In all of this, only a few seconds had passed, and to an onlooker, the black and too-skinny wolf had seized up, as rigid and pale as rigor mortis.
And then he ran. His first steps came stumbling, nearly wiping him out into the snow before his retreat had even begun. This retreat was of no seasoned soldier but of the boy in him still 6 months old and terrified watching the conquering pack behead their leaders in gruesome agony and awesome power and the realization that moment was the easiest moment he had to live through because that choice was the only one that was not his own. His tail alternated between curling beneath his stomach and between flashing out to the side for balance. He ran as hard and as fast as he could, taking no liberties to dodge or weave or other embellishments seen in action movies. A marigold streak marked the first 200 feet of his flight, vividly yellow from the dehydration of his journey.

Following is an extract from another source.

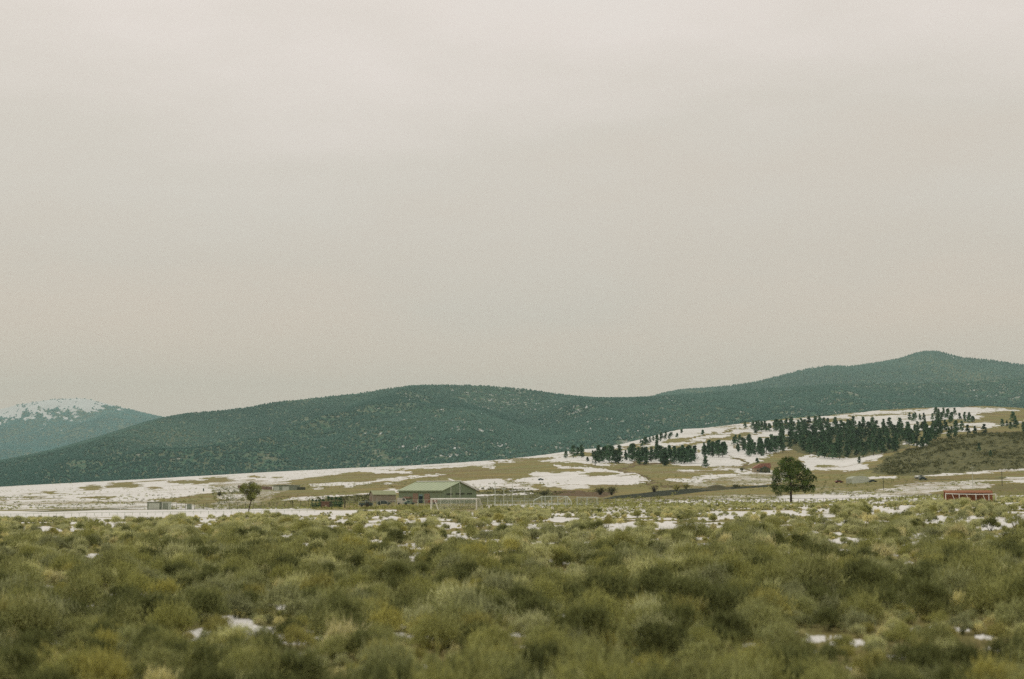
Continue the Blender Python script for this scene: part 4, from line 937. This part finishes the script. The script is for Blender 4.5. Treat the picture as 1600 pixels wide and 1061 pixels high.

If Circe lets Yll go, he thinks about things and over many encounters may form a deep bond. Or maybe not.
If Circe catches Yll - which will be easy -, she'll have to attack him and the resulting enslavement will be as interesting to read and roleplay as a hollowed out rotting log. I don't really want to take this route because I've played depressed characters before and it's just not very fun for anyone.
Another option is for Circe to track Yll and care for him where he crashes to recover. This forces him to listen and reconcile and is probably the fastest way towards a deep, true bond.
I'm sure there are other options, too. Or we could just fade out here, whatever you like!
The first 200 feet of his frightened flight were bright amber from dehydration, and in his haste and senselessness, he took no precautions to hide his tracks. There were no thoughts in his head but the need to escape, as bright and vivid as if his paws were in a fire and every instinct, intense with pain, screamed at him to get away.
When he had gotten far enough, he stumbled and half retched, the hard activity of his weakened state upsetting the new meal. He made no move to get up, and where he bowed, he shook with the efforts of upturning his stomach contents. The work was laborious and full of bile, and when he was done, he panted, feeling hot and over-exerted, trembling as his blood sugar and adrenaline began to plummet. There was a young spruce tree near him, and he allowed his weight to tip onto it.
When he had rested enough and the shaking and pulsing of his head had ceased, he knelt his head to gobble back up his meal. There was no sense wasting half-digested food, he would need every ounce of it, as in this tired state, he could very well die from starvation, being too weak to hunt again.
Stomach full again, but queasy, he took off in an easy trot to the south, hoping to find someplace warmer. But he knew that he would need fresh water first, so he kept his eyes and nose keen for moisture.